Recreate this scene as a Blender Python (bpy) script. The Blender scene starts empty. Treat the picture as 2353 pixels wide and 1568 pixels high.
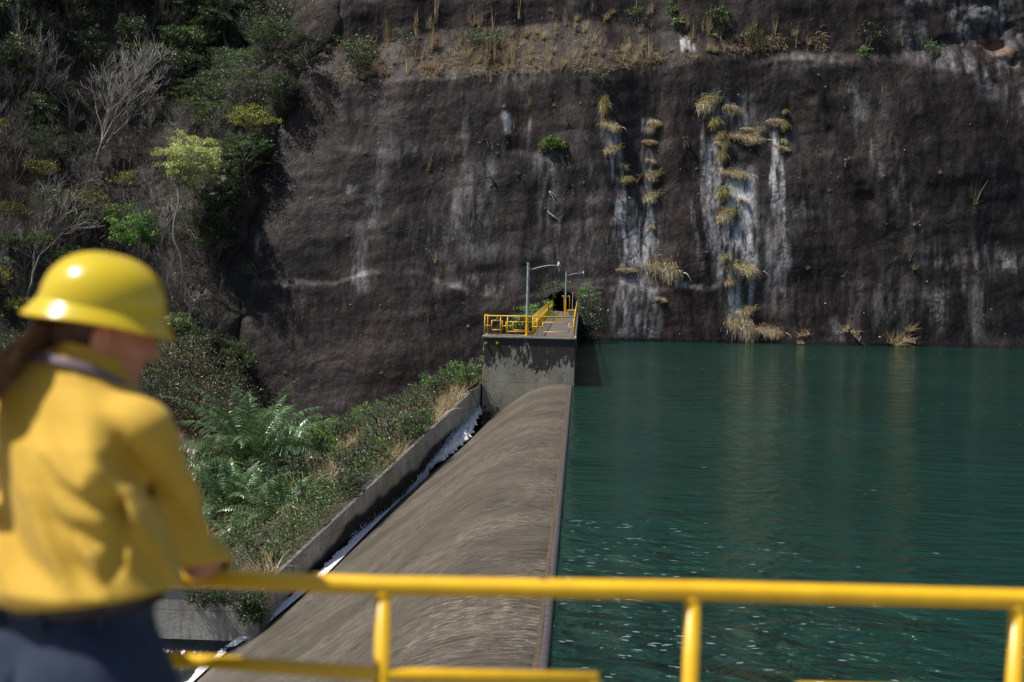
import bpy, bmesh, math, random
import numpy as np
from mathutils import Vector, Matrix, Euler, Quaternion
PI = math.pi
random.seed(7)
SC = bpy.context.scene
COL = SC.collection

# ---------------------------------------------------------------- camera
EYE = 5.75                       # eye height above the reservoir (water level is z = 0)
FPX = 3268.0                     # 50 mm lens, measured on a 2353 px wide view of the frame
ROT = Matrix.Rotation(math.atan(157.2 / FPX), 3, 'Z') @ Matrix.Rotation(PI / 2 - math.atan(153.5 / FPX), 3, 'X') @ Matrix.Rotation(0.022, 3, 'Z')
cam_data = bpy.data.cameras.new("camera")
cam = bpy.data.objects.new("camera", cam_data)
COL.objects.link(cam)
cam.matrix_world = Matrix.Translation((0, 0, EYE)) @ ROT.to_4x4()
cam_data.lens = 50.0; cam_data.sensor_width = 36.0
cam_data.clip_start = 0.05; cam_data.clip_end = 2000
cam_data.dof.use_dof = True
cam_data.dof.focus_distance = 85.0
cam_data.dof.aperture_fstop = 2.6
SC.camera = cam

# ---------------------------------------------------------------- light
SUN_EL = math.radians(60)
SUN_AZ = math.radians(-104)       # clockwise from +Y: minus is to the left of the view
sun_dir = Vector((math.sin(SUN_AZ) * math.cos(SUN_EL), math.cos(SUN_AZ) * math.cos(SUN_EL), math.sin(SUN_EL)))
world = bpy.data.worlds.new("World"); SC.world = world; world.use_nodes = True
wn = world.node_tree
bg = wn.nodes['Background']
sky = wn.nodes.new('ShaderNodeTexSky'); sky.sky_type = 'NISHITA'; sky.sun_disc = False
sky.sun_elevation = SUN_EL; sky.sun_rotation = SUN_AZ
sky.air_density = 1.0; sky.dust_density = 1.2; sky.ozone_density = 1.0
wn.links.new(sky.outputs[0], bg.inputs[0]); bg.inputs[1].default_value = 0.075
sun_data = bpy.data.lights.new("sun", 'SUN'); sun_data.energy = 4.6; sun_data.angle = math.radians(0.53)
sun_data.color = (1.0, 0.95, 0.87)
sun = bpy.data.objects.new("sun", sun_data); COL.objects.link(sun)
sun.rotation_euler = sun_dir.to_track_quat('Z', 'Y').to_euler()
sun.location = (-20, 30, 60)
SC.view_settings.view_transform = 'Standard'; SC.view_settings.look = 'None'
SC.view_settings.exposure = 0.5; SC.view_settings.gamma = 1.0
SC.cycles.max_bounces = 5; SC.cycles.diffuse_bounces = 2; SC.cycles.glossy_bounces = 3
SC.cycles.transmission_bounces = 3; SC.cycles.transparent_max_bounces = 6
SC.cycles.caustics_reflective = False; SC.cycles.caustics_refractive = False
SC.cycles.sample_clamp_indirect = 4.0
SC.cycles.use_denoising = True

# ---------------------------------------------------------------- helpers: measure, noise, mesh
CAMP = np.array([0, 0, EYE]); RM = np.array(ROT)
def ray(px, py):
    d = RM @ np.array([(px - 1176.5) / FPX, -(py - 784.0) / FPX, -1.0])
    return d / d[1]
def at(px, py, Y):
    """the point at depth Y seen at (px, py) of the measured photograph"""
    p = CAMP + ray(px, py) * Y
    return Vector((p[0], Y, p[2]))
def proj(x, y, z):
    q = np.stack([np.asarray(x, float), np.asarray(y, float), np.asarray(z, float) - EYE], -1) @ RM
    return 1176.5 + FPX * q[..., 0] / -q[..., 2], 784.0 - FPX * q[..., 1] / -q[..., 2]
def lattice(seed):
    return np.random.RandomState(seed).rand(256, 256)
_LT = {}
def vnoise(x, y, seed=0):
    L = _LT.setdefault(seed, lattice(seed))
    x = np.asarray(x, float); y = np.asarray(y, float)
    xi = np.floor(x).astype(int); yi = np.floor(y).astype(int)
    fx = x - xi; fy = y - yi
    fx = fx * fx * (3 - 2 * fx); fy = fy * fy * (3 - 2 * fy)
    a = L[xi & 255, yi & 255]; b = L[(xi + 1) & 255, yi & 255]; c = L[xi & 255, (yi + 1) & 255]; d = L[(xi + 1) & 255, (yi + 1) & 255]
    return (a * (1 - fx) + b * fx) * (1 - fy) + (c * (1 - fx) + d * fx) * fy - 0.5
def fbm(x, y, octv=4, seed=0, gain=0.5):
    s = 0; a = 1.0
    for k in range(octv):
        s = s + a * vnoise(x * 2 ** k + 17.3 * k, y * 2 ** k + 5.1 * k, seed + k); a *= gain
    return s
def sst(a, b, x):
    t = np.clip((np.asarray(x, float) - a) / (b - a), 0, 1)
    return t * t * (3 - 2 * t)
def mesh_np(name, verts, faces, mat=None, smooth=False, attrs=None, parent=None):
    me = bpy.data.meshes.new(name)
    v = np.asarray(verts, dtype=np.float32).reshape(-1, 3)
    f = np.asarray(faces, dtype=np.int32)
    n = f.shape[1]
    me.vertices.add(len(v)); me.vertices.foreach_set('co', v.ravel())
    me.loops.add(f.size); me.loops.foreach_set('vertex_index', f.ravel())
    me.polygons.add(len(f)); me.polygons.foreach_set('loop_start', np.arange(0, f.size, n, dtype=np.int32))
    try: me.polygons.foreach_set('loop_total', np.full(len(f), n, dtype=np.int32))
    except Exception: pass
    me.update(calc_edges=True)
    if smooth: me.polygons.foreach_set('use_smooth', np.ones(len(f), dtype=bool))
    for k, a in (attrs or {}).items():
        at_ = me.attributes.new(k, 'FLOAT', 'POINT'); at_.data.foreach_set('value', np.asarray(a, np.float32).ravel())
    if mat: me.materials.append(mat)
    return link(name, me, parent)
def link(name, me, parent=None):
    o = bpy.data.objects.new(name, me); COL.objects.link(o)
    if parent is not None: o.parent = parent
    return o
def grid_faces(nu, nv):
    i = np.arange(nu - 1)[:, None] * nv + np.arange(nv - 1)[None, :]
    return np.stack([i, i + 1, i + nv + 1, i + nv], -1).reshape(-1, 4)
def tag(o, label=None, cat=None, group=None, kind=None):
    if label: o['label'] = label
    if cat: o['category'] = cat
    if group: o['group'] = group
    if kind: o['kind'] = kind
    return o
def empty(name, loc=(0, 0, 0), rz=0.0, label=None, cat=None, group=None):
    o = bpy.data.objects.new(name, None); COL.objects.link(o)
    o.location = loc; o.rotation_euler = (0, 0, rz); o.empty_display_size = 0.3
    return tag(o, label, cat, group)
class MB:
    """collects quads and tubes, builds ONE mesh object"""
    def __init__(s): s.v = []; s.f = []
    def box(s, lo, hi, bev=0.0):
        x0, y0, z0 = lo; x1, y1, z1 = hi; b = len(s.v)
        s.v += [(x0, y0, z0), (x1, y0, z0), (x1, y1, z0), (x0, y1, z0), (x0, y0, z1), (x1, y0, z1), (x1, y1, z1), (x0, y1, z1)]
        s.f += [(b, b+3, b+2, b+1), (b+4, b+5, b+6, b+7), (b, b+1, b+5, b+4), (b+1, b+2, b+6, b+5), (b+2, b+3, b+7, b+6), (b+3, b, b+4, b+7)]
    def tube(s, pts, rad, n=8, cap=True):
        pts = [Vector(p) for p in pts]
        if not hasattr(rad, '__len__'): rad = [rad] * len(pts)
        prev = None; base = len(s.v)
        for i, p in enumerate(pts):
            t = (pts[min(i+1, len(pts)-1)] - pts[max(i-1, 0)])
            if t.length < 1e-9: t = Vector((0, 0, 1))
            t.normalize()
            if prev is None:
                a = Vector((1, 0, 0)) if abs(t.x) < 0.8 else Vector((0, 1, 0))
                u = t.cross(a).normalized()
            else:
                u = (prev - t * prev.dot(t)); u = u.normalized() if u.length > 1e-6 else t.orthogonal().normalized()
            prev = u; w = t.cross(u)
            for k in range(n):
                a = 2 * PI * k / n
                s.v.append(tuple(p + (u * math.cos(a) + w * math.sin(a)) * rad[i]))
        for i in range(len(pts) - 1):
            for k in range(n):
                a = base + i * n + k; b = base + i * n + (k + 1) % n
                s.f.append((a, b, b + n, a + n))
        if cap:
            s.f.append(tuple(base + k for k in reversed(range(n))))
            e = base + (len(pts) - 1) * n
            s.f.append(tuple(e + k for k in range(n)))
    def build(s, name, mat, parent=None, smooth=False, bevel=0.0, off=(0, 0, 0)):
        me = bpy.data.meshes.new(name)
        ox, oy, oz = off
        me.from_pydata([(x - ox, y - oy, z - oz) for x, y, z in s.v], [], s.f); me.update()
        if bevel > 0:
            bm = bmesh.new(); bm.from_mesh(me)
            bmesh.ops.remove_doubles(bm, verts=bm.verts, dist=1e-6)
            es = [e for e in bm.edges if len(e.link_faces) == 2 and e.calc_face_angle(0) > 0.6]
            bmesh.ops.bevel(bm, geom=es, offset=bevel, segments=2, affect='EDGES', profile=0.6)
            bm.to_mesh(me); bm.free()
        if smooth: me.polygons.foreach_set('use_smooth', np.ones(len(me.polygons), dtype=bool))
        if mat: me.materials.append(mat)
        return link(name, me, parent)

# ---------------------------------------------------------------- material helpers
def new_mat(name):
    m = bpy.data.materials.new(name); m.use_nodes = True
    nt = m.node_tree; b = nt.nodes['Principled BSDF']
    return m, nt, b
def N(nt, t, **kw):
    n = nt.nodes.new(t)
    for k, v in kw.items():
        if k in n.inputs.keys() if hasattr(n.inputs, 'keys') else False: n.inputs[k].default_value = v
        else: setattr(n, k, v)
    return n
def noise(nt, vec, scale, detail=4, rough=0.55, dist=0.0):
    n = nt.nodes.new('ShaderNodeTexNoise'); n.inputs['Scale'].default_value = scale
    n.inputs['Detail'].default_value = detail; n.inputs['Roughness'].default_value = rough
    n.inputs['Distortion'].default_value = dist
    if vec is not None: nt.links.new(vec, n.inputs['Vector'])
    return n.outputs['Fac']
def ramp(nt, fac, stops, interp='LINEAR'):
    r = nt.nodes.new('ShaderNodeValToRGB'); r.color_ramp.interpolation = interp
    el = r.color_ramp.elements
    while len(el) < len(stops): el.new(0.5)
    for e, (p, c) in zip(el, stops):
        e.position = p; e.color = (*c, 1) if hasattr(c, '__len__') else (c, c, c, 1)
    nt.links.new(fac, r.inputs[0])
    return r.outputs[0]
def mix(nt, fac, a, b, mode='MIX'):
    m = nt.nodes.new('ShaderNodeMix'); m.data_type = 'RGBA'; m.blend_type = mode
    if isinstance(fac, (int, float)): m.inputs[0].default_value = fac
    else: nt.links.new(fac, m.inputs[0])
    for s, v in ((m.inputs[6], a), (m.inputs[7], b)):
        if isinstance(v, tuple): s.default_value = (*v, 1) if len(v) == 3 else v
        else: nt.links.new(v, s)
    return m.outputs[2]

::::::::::

Starting at the top of the listing above, reproduce each line up to and including the one with "COL = SC.collection"; omit the pictures.

_Answer for the task_:
Recreate this scene as a Blender Python (bpy) script. The Blender scene starts empty. Treat the picture as 2353 pixels wide and 1568 pixels high.
import bpy, bmesh, math, random
import numpy as np
from mathutils import Vector, Matrix, Euler, Quaternion
PI = math.pi
random.seed(7)
SC = bpy.context.scene
COL = SC.collection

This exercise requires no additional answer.